La semaine qui commence est peut-être déterminante pour le désormais conflit ouvert entre la République démocratique du Congo et le Rwanda. Demain mardi 12 juillet, la commission mixte RDC-Rwanda se réunira à Luanda, sous l’égide de l’Angola, dont le président (João Lourenço) est le médiateur désigné de la crise entre ces deux pays des Grands Lacs. Cette commission qui se réunit donc après dix ans, aura la lourde tâche de refaire le lien de confiance entre Kigali et Kinshasa.
A moins d’un miracle diplomatique, mais au regard du statu quo du front, on peut dire que la mission du président Lourenço relève presque de la limite du possible, si ce n’est l’impossible, aussi longtemps que les canons, obus et balles continuent à crépiter au Nord-Kivu. Les rebelles ont fait la sourde oreille aux résolutions du sommet tripartite du 6 juillet qui les a enjoints de se retirer des positions conquises.
Les rebelles continuent à narguer le pouvoir de Kinshasa, grisés par on ne sait quoi, rejetant même les démarches diplomatiques pourtant saluées par Paul Kagame, celui-là même que les autorités congolaises considèrent comme le parrain ou l’allié des terroristes.
À Kinshasa, les autorités ont déjà fait savoir il y a quelques semaines que le soutien du Rwanda aux rebelles ne fait plus l’ombre de doute. Kigali s’arc-boute sur ses dénégations. Selon les dires du Vice-premier ministre, ministre des affaires étrangères, Christophe Lutundula, un conseiller de Paul Kagame a essayé de parler de l’Ouganda lors de la réunion du 6 juillet, comme pour insinuer que Kampala pourrait être le monstre derrière les rebelles. Volonté de brouiller les cartes ou pistes sérieuses ? Mystère.
En allant à Luanda en marge de la rencontre du 6 juillet, les autorités congolaises avaient placé la tripartite sous le signe de « la vérité ». La réunion a eu lieu. Les vérités ont-elles été dites en face? Pour l’instant, un malheureux constat s’impose à tous comme une évidence : la haine s’est réinstallé entre les politiciens et même entre une partie des citoyens des deux pays ; la guerre du M23 a fait reculer de beaucoup d’années la relation RDC-RWANDA, alors que du chemin a été fait et les deux pays avaient même réussi, contre toute attente, de construire des projets économiques communs. C’est la triste vérité. A défaut d’une paix de brave, les deux pays savent que le risque pourrait être le langage de canons, avec son cortège de malheur.
Les appels au calme sont lancés. Mais comment construire une paix sur des dénégations et des malentendus ?
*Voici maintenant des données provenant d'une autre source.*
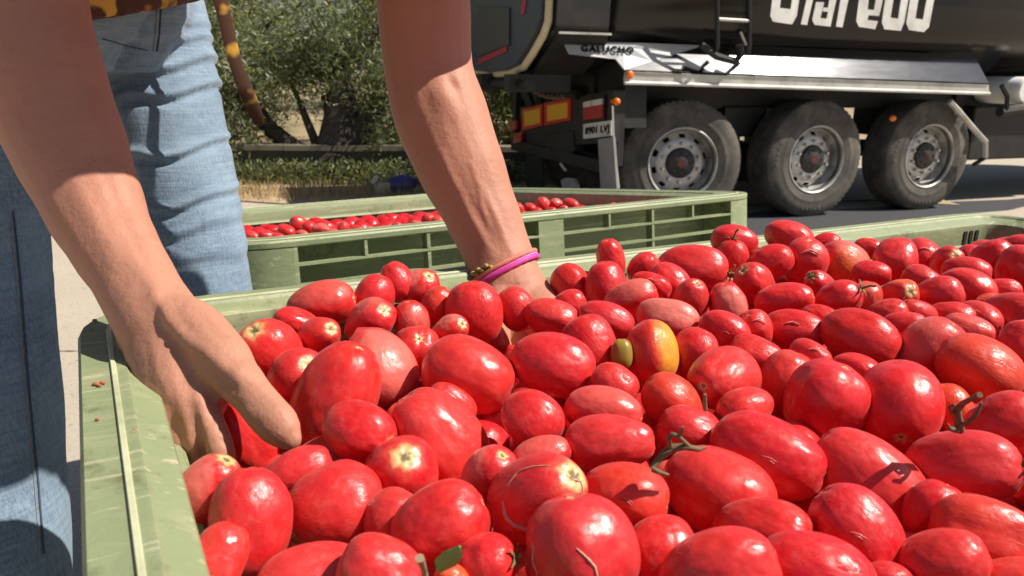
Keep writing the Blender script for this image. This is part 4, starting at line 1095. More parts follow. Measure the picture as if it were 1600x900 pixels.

Kigali croit savoir que la grande question c’est la gestion d’une communauté des Congolais rwandophones qui, soit disant, se passe mal. Kagame essaie par là de projeter la problématique Rwandaise au Congo, pays de plus de 450 ethnies, où la question de minorité ou de majorité ne se pose pas, ainsi que l’a rappelé le président Félix Tshisekedi lors du Conseil des ministres du 24 juin, « le peuple congolais demeure un peuple pluriel » qui s’accepte dans sa diversité. Le président de la République a néanmoins rappelé avec insistance l’obligation de ne pas sombrer à la tentation du discours de haine, de stigmatisation, de discrimination et de xénophobie qui a failli gravement faire dégénérer le conflit armé en conflit communautaire, plus difficile à maîtriser.
Le vent du boulet est peut-être passé, mais la paix n’est toujours pas là. Après plus de 25 ans de conflit armé, le Congo veut tourner la page de massacres pour plancher sur le développement.
La RDC veut en finir avec les espiègleries dangereuses de son turbulent voisin, y compris, en imposant la paix par les armes. Le chef de l’État n’a-t-il pas dit que toutes les options sont sur la table pour parvenir à la paix? Mais comme pour danser le tango, il faut la volonté de deux protagonistes pour arriver à gagner la première manche de la bataille qu’est l’équation Rwandaise, avant de s’occuper des multiples groupes armés locaux de l’Est du pays. La rencontre de la commission mixte RDC-Rwanda à Luanda pourra-t-elle être un chemin pour parvenir à la paix ou elle sera juste un dédale où Kigali et Kinshasa vont donner le change avant de se perdre dans une belligérance sans fin?